Despite its potential for strong returns and co-benefits, inclusive adaptation finance remains one of the most undervalued investment classes.
Systematic mispricing of risks in emerging markets and developing economies (EMDEs) is a major reason for this underinvestment. Investment committees often default to sovereign credit ratings and currency risk assessments that systematically skew against low-income countries, regardless of actual sector performance. The IFC’s analysis of the GEMS database (covering 26 multilateral development banks and DFIs) found that, for EMDEs, the default rates are 2 to 3 times lower than what would be implied by the historical sovereign credit ratings, suggesting that risks in emerging markets are systematically overstated and investments are mispriced.
Another factor is that activities that need to be financed to improve climate adaptation are often linked to the agriculture sector, which has proven difficult to finance on a fully commercial basis.

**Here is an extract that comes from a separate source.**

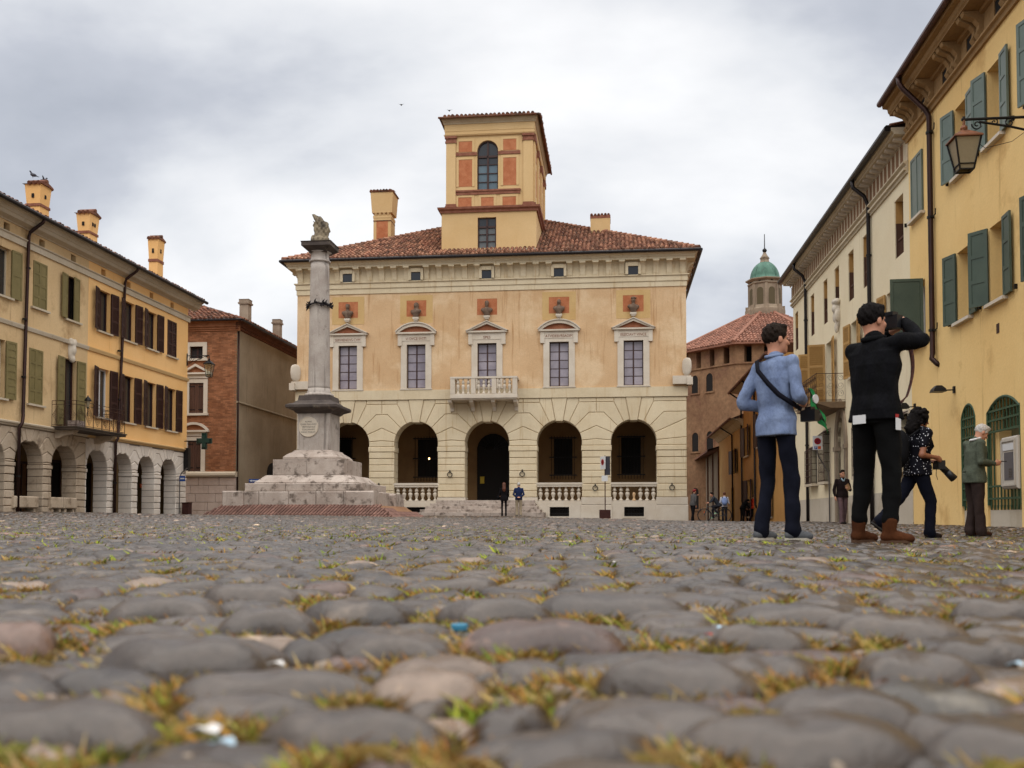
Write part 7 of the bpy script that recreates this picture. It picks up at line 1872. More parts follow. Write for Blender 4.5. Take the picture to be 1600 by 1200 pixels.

A final contributing factor is that many of the aforementioned ROI statistics incorporate collective, social benefits, which don’t always directly translate into individual financial benefits.
Taken together, this means that many of these investment opportunities are likely to be difficult to finance on a purely commercial basis — at least until more evidence of strong individual returns is available — and that they will require some form of public finance to scale initially.
Blended finance approaches — including first loss cover, guarantees, concessional financing, insurance against excessive risks, technical assistance, and impact-linked incentives — are, therefore, an equally critical part of the puzzle. However, while several versions of these blended finance instruments have already been launched, most remain relatively small-scale, hindered by the complexity and bespoke nature of blended finance instruments, which can make them slow to roll out. Improving the design of blended finance instruments to be able to scale them is an urgent priority.
To close the inclusive adaptation finance gap, governments, development banks, and private investors must act together.
To close the inclusive adaptation finance gap, governments, development banks, and private investors must act together: recalibrating risk assessments for EMDEs based on real performance data; improving the measurement and sharing of data on ROI and co-benefits; and simplifying and scaling blended finance structures so that private capital can move faster and reach further.
The alternative is stark. If adaptation remains underfunded, climate shocks will erode resilience and productivity, not only trapping millions in poverty, but also destabilizing food systems, markets, and the very growth that investors rely on. Investing in resilience is not just a moral imperative for the private sector: It is an economic necessity for a broad range of public and private stakeholders, essential for ensuring long-term global stability.